Late last year, Tim Daly and I sat with Ferris around a pristine vintage tape deck in New York’s historic Battery Mastering Studios to hear the Voyager Golden Record master tapes, stored for 40 years in an underground bunker until Sony Music’s intrepid archivist Matt Kelly located and retrieved them for our project. Beethoven, bagpipes, Chuck Berry, gamelan music, and the blues washed over us. The greetings in 55 languages sounded as if the individuals behind those voices were in the room with us. It was awe inspiring. As the interstellar message’s outro of Beethoven’s String Quartet No. 13 in B flat faded out, Ferris looked over at us: “It’s a good record, right?” he said with a smile. Yes. It most certainly is.

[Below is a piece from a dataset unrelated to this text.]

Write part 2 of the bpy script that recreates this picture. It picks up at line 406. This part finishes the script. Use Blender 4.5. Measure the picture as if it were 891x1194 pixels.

For me, the Voyager Record lies at the intersection of my lifelong love of art, music and science with my career as a professional futurist. I’m a researcher at the Institute for the Future, a 50-year-old nonprofit organization in Silicon Valley that helps companies, civic organizations and the public systematically consider the future to make better decisions in the present. And the first law of futures thinking is that there are no facts about the future. The future is a place where anything is possible, even if not probable. Futures thinking is fueled by wonder and curiosity. Most importantly, thinking about the future is an inherently hopeful practice. It connects us to our humanity just as the Voyager golden record does.
We’ll probably never know whether an extraterrestrial civilization ever listens to the golden record. And ultimately, it doesn’t really matter. The Voyager Record is a gift from humanity to the cosmos. But it is also a gift to humanity. It’s a stunning manifestation of what our civilization can accomplish through creativity, passion and science.
An earlier version of this piece misnamed the spacecraft launched on September 5, 1977. Voyager 2 was launched before Voyager 1.